╭──
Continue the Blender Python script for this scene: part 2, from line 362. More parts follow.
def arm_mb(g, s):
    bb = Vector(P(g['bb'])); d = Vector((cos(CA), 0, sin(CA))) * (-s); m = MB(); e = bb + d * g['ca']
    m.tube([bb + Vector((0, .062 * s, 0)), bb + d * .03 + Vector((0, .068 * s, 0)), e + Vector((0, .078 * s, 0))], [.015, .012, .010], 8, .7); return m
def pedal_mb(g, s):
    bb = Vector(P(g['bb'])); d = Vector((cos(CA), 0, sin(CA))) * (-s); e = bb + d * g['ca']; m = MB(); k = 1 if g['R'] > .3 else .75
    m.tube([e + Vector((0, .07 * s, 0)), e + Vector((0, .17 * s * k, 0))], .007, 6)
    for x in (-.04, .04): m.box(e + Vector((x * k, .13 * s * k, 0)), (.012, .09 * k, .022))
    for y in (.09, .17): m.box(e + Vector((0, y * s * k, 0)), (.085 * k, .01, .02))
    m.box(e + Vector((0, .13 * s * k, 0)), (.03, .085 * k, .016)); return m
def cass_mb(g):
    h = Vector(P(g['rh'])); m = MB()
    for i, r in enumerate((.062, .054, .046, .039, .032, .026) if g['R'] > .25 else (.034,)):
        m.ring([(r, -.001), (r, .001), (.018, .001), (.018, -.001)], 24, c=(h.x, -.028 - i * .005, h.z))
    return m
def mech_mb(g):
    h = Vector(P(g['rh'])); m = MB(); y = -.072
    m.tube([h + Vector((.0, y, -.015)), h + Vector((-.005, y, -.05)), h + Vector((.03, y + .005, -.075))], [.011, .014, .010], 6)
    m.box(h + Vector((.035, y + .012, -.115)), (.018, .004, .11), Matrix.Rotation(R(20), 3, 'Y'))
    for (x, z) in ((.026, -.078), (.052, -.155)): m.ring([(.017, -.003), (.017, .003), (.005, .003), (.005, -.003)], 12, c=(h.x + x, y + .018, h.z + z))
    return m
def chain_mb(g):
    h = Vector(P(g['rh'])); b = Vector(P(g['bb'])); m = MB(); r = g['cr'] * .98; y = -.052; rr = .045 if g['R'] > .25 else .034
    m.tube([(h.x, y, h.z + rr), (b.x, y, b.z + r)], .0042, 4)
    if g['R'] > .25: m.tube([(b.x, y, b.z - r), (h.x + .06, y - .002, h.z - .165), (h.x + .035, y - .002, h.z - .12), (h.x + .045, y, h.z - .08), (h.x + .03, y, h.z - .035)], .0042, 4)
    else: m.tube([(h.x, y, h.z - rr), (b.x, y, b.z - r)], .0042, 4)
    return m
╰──
» Task statement
Reproduce the material exactly, with every line intact.

» Answer to this exercise
Continue the Blender Python script for this scene: part 2, from line 362. More parts follow.
def arm_mb(g, s):
    bb = Vector(P(g['bb'])); d = Vector((cos(CA), 0, sin(CA))) * (-s); m = MB(); e = bb + d * g['ca']
    m.tube([bb + Vector((0, .062 * s, 0)), bb + d * .03 + Vector((0, .068 * s, 0)), e + Vector((0, .078 * s, 0))], [.015, .012, .010], 8, .7); return m
def pedal_mb(g, s):
    bb = Vector(P(g['bb'])); d = Vector((cos(CA), 0, sin(CA))) * (-s); e = bb + d * g['ca']; m = MB(); k = 1 if g['R'] > .3 else .75
    m.tube([e + Vector((0, .07 * s, 0)), e + Vector((0, .17 * s * k, 0))], .007, 6)
    for x in (-.04, .04): m.box(e + Vector((x * k, .13 * s * k, 0)), (.012, .09 * k, .022))
    for y in (.09, .17): m.box(e + Vector((0, y * s * k, 0)), (.085 * k, .01, .02))
    m.box(e + Vector((0, .13 * s * k, 0)), (.03, .085 * k, .016)); return m
def cass_mb(g):
    h = Vector(P(g['rh'])); m = MB()
    for i, r in enumerate((.062, .054, .046, .039, .032, .026) if g['R'] > .25 else (.034,)):
        m.ring([(r, -.001), (r, .001), (.018, .001), (.018, -.001)], 24, c=(h.x, -.028 - i * .005, h.z))
    return m
def mech_mb(g):
    h = Vector(P(g['rh'])); m = MB(); y = -.072
    m.tube([h + Vector((.0, y, -.015)), h + Vector((-.005, y, -.05)), h + Vector((.03, y + .005, -.075))], [.011, .014, .010], 6)
    m.box(h + Vector((.035, y + .012, -.115)), (.018, .004, .11), Matrix.Rotation(R(20), 3, 'Y'))
    for (x, z) in ((.026, -.078), (.052, -.155)): m.ring([(.017, -.003), (.017, .003), (.005, .003), (.005, -.003)], 12, c=(h.x + x, y + .018, h.z + z))
    return m
def chain_mb(g):
    h = Vector(P(g['rh'])); b = Vector(P(g['bb'])); m = MB(); r = g['cr'] * .98; y = -.052; rr = .045 if g['R'] > .25 else .034
    m.tube([(h.x, y, h.z + rr), (b.x, y, b.z + r)], .0042, 4)
    if g['R'] > .25: m.tube([(b.x, y, b.z - r), (h.x + .06, y - .002, h.z - .165), (h.x + .035, y - .002, h.z - .12), (h.x + .045, y, h.z - .08), (h.x + .03, y, h.z - .035)], .0042, 4)
    else: m.tube([(h.x, y, h.z - rr), (b.x, y, b.z - r)], .0042, 4)
    return m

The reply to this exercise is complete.